* **AIM**
The material below holds a span beginning at the line with "The USD Python" and ending at the line with "skin_mat(), person, smooth=True)". Quote that span exactly, both ends included, and only that span.

[Collected data entries]
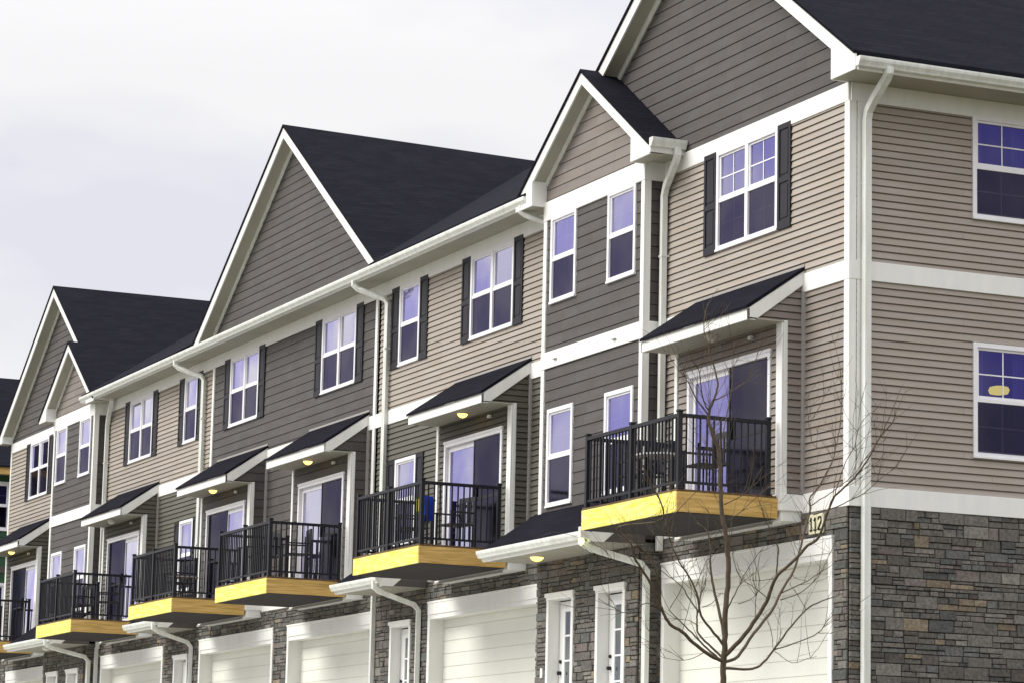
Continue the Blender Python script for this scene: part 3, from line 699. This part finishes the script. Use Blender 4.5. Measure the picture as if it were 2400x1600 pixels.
skirt(-17.0, -14.7, 0., .93, 3.60, False, -15.6); skirt(-30.15, -27.85, 0., .93, 3.60, False, -28.6); skirt(-39.4, -35.2, -PB, .93, 3.61, False, -37.0)

# --- downspouts
def dsp(pts, **k): return downspout(H, pts, **k)
def main_dsp(x, ztop=8.76, zb=3.1, xs=None):
    xs = xs if xs is not None else x-.55
    dsp([(xs, -.57, ztop), (xs, -.57, ztop-.10), (xs+.06, -.50, ztop-.18), (x-.06, -.12, ztop-.40), (x, -.085, ztop-.50), (x, -.085, zb)])
    for z in (4.6, 7.4):
        if z > zb: bx('downspout_strap', 'white_gutter', H, x-.05, x+.05, -.135, -.02, z, z+.03)
main_dsp(-16.9); main_dsp(-27.88, xs=-28.5)
# corner of the end unit, swan-neck from the side gutter
dsp([(.735, .17, 8.79), (.73, .17, 8.72), (.66, .18, 8.66), (.30, .20, 8.45), (.13, .21, 8.32), (.10, .205, 8.2), (.10, .205, .05)], s=.072)
for z in (7.3, 5.2, 3.5, 1.5): bx('downspout_strap', 'white_gutter', H, .02, .135, .16, .26, z, z+.03)
for (a, b), xs in zip(BAYS, (-5.45, -35.35)):
    c = (a+b)/2; x2 = c+2.58
    dsp([(x2, -.17, 8.79), (x2, -.17, 8.68), (x2-.08, -.16, 8.58), (xs+.1, -.10, 8.30), (xs, -.085, 8.15), (xs, -.085, 2.72)], s=.065)
    for z in (4.4, 7.2): bx('downspout_strap', 'white_gutter', H, xs-.055, xs+.055, -.14, .0, z, z+.03)
    # elbow of the main gutter's end beside the bay
    if a > -20: dsp([(-9.75, -.57, 8.76), (-9.75, -.57, 8.66), (-9.7, -.50, 8.6), (-9.4, -.12, 8.42), (-9.33, -.06, 8.36)])
    # entry roof downspout
    yf = -PB-.93
    dsp([(b+.02, yf-.06, 2.90), (b+.02, yf-.06, 2.78), (b+.03, yf+.1, 2.70), (b+.07, -.35, 2.52), (b+.08, -.26, 2.42), (b+.08, -.26, .05)], s=.062)
for x, z in ((-14.95, 2.42), (-28.05, 2.42)):
    dsp([(x+.1, -.99, 2.88), (x+.1, -.99, 2.76), (x+.09, -.85, 2.68), (x+.01, -.18, 2.50), (x, -.085, 2.40), (x, -.085, .05)], s=.062)
dsp([(-17.22, -.07, 2.95), (-17.22, -.07, .05)], s=.06); dsp([(-35.4, -.09, 2.75), (-35.4, -.09, .05)], s=.062)
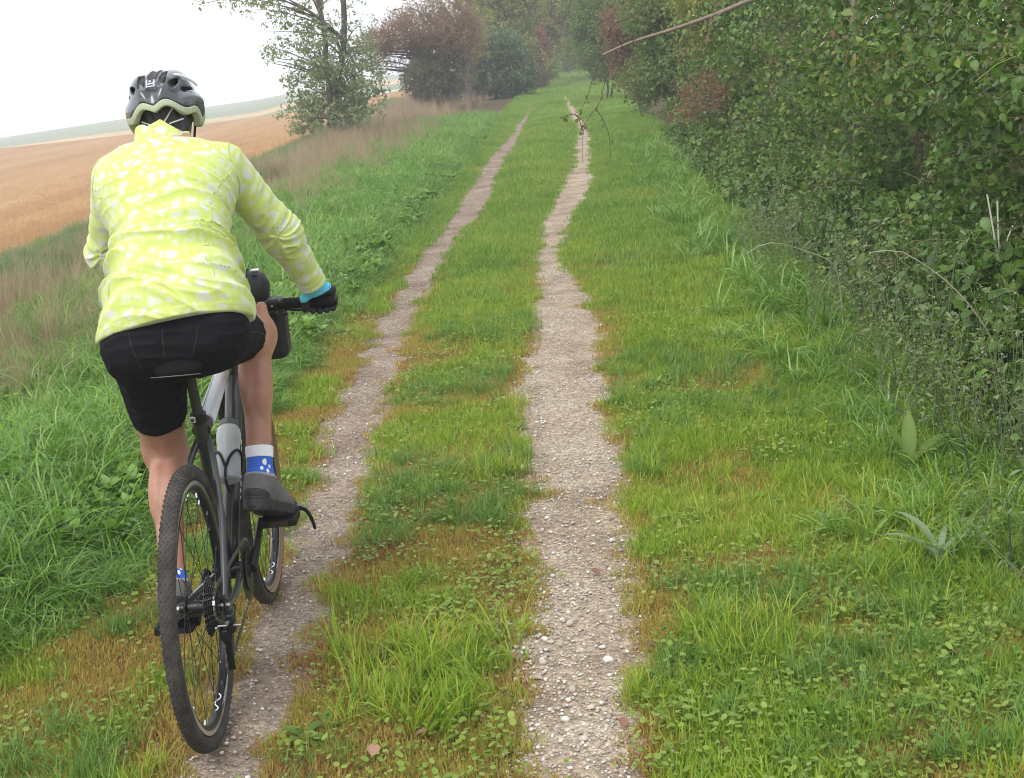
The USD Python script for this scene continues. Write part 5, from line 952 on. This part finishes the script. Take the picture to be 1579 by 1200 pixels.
def skin_mat():
    return usdkit.material(stage, LOOKS + 'skin', {'g': ('geometry', {}), 'n': ('noise_texture', {'scale': 26.0, 'detail': 6.0, 'roughness': .7}), 'n2': ('noise_texture', {'scale': 420.0, 'detail': 2.0}),
        'r': ('rgb_ramp', {'ramp': [(.3, (.30, .145, .092)), (.7, (.38, .20, .135))]}), 'b': ('bump', {'strength': .25, 'distance': .001}),
        'p': ('principled_bsdf', {'roughness': .48, 'subsurface_weight': .12, 'subsurface_scale': .01, 'subsurface_radius': (1.0, .35, .2), 'specular_ior_level': .4})},
        [('g.position', 'n.vector'), ('g.position', 'n2.vector'), ('n.fac', 'r.fac'), ('r.color', 'p.base_color'), ('n2.fac', 'b.height'), ('b.normal', 'p.normal')], surface='p.BSDF')
person = thing('person', (BX, BY, BZ), 0, 'cyclist seen from behind in yellow print jacket, black shorts and dark helmet', 'person')
obj('body', sdf_mesh(body, (-.46, -.02, .12), (.44, 1.06, 1.74), .0052), skin_mat(), person, smooth=True)

# ---- jacket
HEM_C, HEM_N = np.array([-.03, .27, 1.012]), np.array([-.135, .36, .925])
ARM_R, ARM_L = (WR_R - EL_R) / np.linalg.norm(WR_R - EL_R), (WR_L - EL_L) / np.linalg.norm(WR_L - EL_L)
_ax = (SPINE[3] - SPINE[1]) / np.linalg.norm(SPINE[3] - SPINE[1])
def jacket(p):
    t = (p - HEM_C) @ _ax                                                     # distance up the back
    d = torso(p, .006) - .010 - .014 * np.exp(-np.maximum(t, 0) / .07)
    d = smin(d, cone(p, HIP_L + [-.012, -.03, .02], SPINE[2] + [-.045, 0, 0], .070, .068), .06); d = smin(d, cone(p, HIP_R + [.002, -.03, .02], SPINE[2] + [.035, 0, 0], .070, .066), .06)
    # folds across the back, drawn towards the right flank
    lat = p[:, 0] + .03
    wv = t * 1.0 + .22 * lat * (1 - t / .5) + .025 * np.sin(lat * 17 + t * 9)
    n1 = meshkit.noise(np.stack([lat * 5, wv * 26, np.full(len(p), 3.3)], 1)); n2 = meshkit.noise(np.stack([lat * 8 + 5, wv * 48 + lat * 6, np.full(len(p), 8.1)], 1))
    env = np.exp(-((t - .14) / .16) ** 2) * 1.2 + .25
    fold = (1 - np.abs(2 * n1 - 1)) ** 2 * .021 * env + (1 - np.abs(2 * n2 - 1)) ** 2 * .011 * env * (.35 + 1.1 * ss(-.05, .14, lat))
    a = None
    for S, E, W in ((SH_L, EL_L, WR_L), (SH_R, EL_R, WR_R)):
        u = (W - E) / np.linalg.norm(W - E); s1 = (p - S) @ ((E - S) / np.linalg.norm(E - S)); s2 = (p - E) @ u
        e = smin(cone(p, S, E, .062, .052), cone(p, E, W, .053, .039), .03)
        ang = np.arctan2((p - E)[:, 0], (p - E)[:, 2])
        nn = meshkit.noise(np.stack([(s1 + .5 * s2) * 27 + ang * .9, ang * 1.5, np.full(len(p), 5.0 + S[0])], 1))
        e = e - .0065 * (1 - np.abs(2 * nn - 1)) ** 1.5 * (.4 + np.exp(-(s2 / .09) ** 2))
        e = smax(e, plane(p, W - u * .012, u), .006); e = np.where(s2 > -.02, np.where(np.abs((p - (W - u * .026)) @ u) < .014, e - .0025, e), e)
        a = e if a is None else np.minimum(a, e)
    d = smin(d - fold, a, .035)
    d = smax(d, -plane(p, HEM_C, HEM_N), .008)
    d = np.where(np.abs(plane(p, HEM_C + HEM_N / np.linalg.norm(HEM_N) * .012, HEM_N)) < .011, d - .002, d)
    return smax(d, plane(p, NECK0 + np.array([0, .012, .030]), (0, .45, .89)), .01)
jk = usdkit.material(stage, LOOKS + 'fleece_print', {
    'tc': ('texture_coordinate', {}), 'mp': ('mapping', {'location': (.37, .11, .2), 'scale': (1., 1., 1.)}),
    'dn': ('noise_texture', {'scale': 16.0, 'detail': 2.0}), 'dm': ('mix_color', {'blend_type': 'linear_light', 'fac': .035}),
    'v': ('voronoi_texture', {'scale': 25.0, 'feature': 'distance_to_edge', 'randomness': .8}), 'n': ('noise_texture', {'scale': 21.0, 'detail': 1.4, 'roughness': .5}),
    'mr': ('map_range', {'from_min': .02, 'from_max': .42, 'clamp': True}), 'mm': ('math', {'math_type': 'multiply_add', 'value2': .50}), 'ml': ('math', {'math_type': 'multiply', 'value2': .38}),
    'r': ('rgb_ramp', {'ramp': [(.24, (.49, .575, .15)), (.34, (.51, .58, .23)), (.46, (.53, .57, .38)), (.60, (.535, .56, .47))]}),
    'fz': ('noise_texture', {'scale': 380.0, 'detail': 3.0}), 'b': ('bump', {'strength': .5, 'distance': .0025}),
    'p': ('principled_bsdf', {'roughness': .95, 'specular_ior_level': .1, 'sheen_weight': .25, 'sheen_roughness': .5})},
    [('tc.object', 'dn.vector'), ('tc.object', 'dm.a'), ('dn.color', 'dm.b'), ('dm.result', 'mp.vector'), ('mp.vector', 'v.vector'), ('mp.vector', 'n.vector'), ('v.distance', 'mr.value'), ('mr.result', 'mm.value1'),
     ('n.fac', 'ml.value1'), ('ml.value', 'mm.value3'), ('mm.value', 'r.fac'), ('r.color', 'p.base_color'), ('tc.object', 'fz.vector'), ('fz.fac', 'b.height'), ('b.normal', 'p.normal')], surface='p.BSDF')
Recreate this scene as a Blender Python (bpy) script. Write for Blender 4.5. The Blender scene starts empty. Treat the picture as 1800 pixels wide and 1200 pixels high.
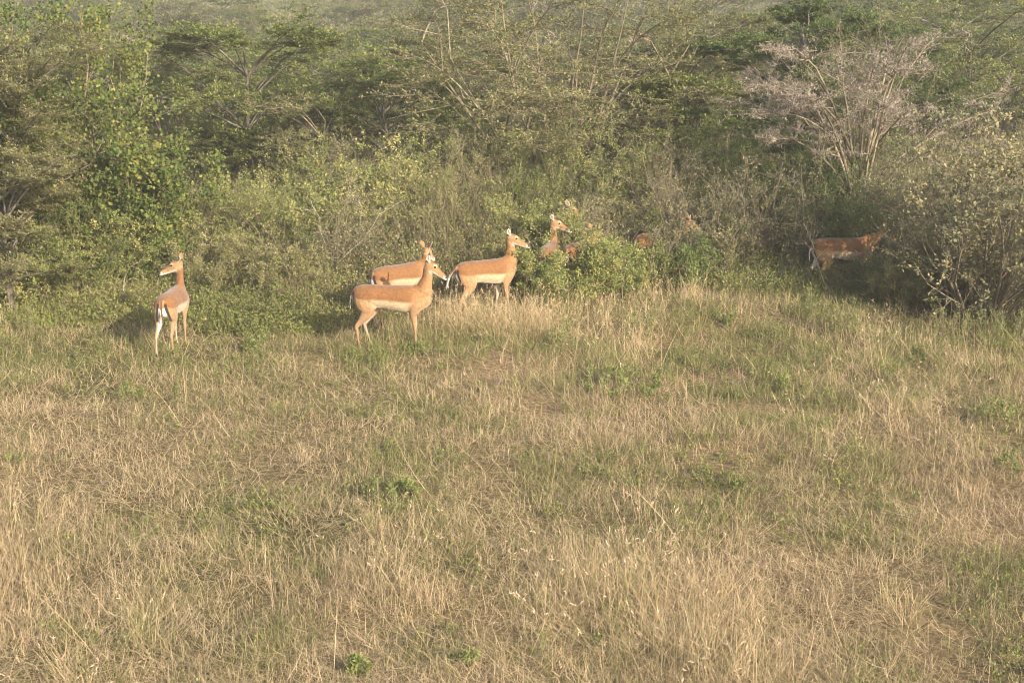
import bpy, math, random
import numpy as np
from mathutils import Vector, Matrix
from mathutils.kdtree import KDTree

R = math.radians
PI = math.pi
scene = bpy.context.scene
COL = scene.collection

# ------------------------------------------------------------------ camera
CAM_H, PITCH, FPX = 5.0, R(14.8), 2500.0
cd = bpy.data.cameras.new('camera')
cam = bpy.data.objects.new('camera', cd)
COL.objects.link(cam)
cam.location = (0, 0, CAM_H)
cam.rotation_euler = (PI / 2 - PITCH, 0, 0)
cd.sensor_width = 36.0
cd.lens = 36.0 * FPX / 1800.0
cd.clip_start, cd.clip_end = 0.1, 3000
scene.camera = cam

# ------------------------------------------------------------------ light
SUN_AZ = math.atan2(0.86, -1.0)      # compass angle from +Y: behind the viewer, to the right
SUN_EL = R(24)
w = bpy.data.worlds.new('World')
scene.world = w
w.use_nodes = True
nt = w.node_tree
sky = nt.nodes.new('ShaderNodeTexSky')
sky.sky_type = 'NISHITA'
sky.sun_disc = False
sky.sun_elevation = SUN_EL
sky.sun_rotation = SUN_AZ
sky.dust_density = 2.0
bg = nt.nodes['Background']
bg.inputs['Strength'].default_value = 0.15
nt.links.new(sky.outputs[0], bg.inputs[0])
sl = bpy.data.lights.new('sun', 'SUN')
sl.energy = 4.6
sl.angle = R(0.6)
sl.color = (1.0, 0.90, 0.77)
so = bpy.data.objects.new('sun', sl)
COL.objects.link(so)
sd = Vector((math.sin(SUN_AZ) * math.cos(SUN_EL), math.cos(SUN_AZ) * math.cos(SUN_EL), math.sin(SUN_EL)))
so.rotation_euler = sd.to_track_quat('Z', 'Y').to_euler()
so.location = sd * 50

vs = scene.view_settings
vs.view_transform = 'Standard'
vs.look = 'None'
vs.exposure = 1.25
vs.gamma = 1.0
vs.use_curve_mapping = False
cy = scene.cycles
DENOISE = True
cy.use_denoising = DENOISE
scene.cycles.filter_width = 1.1
cy.denoiser = 'OPENIMAGEDENOISE'
cy.max_bounces = 6
cy.diffuse_bounces = 3
cy.glossy_bounces = 1
cy.transmission_bounces = 3
cy.transparent_max_bounces = 4
cy.volume_bounces = 0
cy.caustics_reflective = False
cy.caustics_refractive = False

# ------------------------------------------------------------------ small maths
def vnoise(x, y, scale, seed):
    r = np.random.default_rng(seed).random((97, 97))
    x = np.asarray(x, float) / scale + 41.3
    y = np.asarray(y, float) / scale + 17.7
    xi, yi = np.floor(x).astype(int), np.floor(y).astype(int)
    fx, fy = x - xi, y - yi
    fx, fy = fx * fx * (3 - 2 * fx), fy * fy * (3 - 2 * fy)
    a, b = r[xi % 97, yi % 97], r[(xi + 1) % 97, yi % 97]
    c, d = r[xi % 97, (yi + 1) % 97], r[(xi + 1) % 97, (yi + 1) % 97]
    return (a * (1 - fx) + b * fx) * (1 - fy) + (c * (1 - fx) + d * fx) * fy

def sstep(a, b, x):
    t = np.clip((np.asarray(x, float) - a) / (b - a), 0, 1)
    return t * t * (3 - 2 * t)

def ground_z(x, y):
    x = np.asarray(x, float); y = np.asarray(y, float)
    z = (vnoise(x, y, 2.6, 1) - .5) * .14 + (vnoise(x, y, .8, 2) - .5) * .07
    z = z + (vnoise(x, y, 12, 3) - .5) * .6 * sstep(24, 45, y)
    z = z - 1.5 * sstep(27, 46, y)
    yy = np.maximum(y - 58, 0)
    z = z + .047 * yy + (vnoise(x, y, 40, 4) - .5) * 2.0 * sstep(60, 120, y)
    z = z - .047 * np.maximum(y - 330, 0)
    # small rise under the dry grass in the middle right
    z = z + .22 * np.exp(-(((x - 2.6) / 2.4) ** 2 + ((y - 20.2) / 1.3) ** 2))
    return z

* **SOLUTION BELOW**
The USD Python script for this scene continues. Write part 5, from line 952 on. This part finishes the script. Take the picture to be 1579 by 1200 pixels.
def skin_mat():
    return usdkit.material(stage, LOOKS + 'skin', {'g': ('geometry', {}), 'n': ('noise_texture', {'scale': 26.0, 'detail': 6.0, 'roughness': .7}), 'n2': ('noise_texture', {'scale': 420.0, 'detail': 2.0}),
        'r': ('rgb_ramp', {'ramp': [(.3, (.30, .145, .092)), (.7, (.38, .20, .135))]}), 'b': ('bump', {'strength': .25, 'distance': .001}),
        'p': ('principled_bsdf', {'roughness': .48, 'subsurface_weight': .12, 'subsurface_scale': .01, 'subsurface_radius': (1.0, .35, .2), 'specular_ior_level': .4})},
        [('g.position', 'n.vector'), ('g.position', 'n2.vector'), ('n.fac', 'r.fac'), ('r.color', 'p.base_color'), ('n2.fac', 'b.height'), ('b.normal', 'p.normal')], surface='p.BSDF')
person = thing('person', (BX, BY, BZ), 0, 'cyclist seen from behind in yellow print jacket, black shorts and dark helmet', 'person')
obj('body', sdf_mesh(body, (-.46, -.02, .12), (.44, 1.06, 1.74), .0052), skin_mat(), person, smooth=True)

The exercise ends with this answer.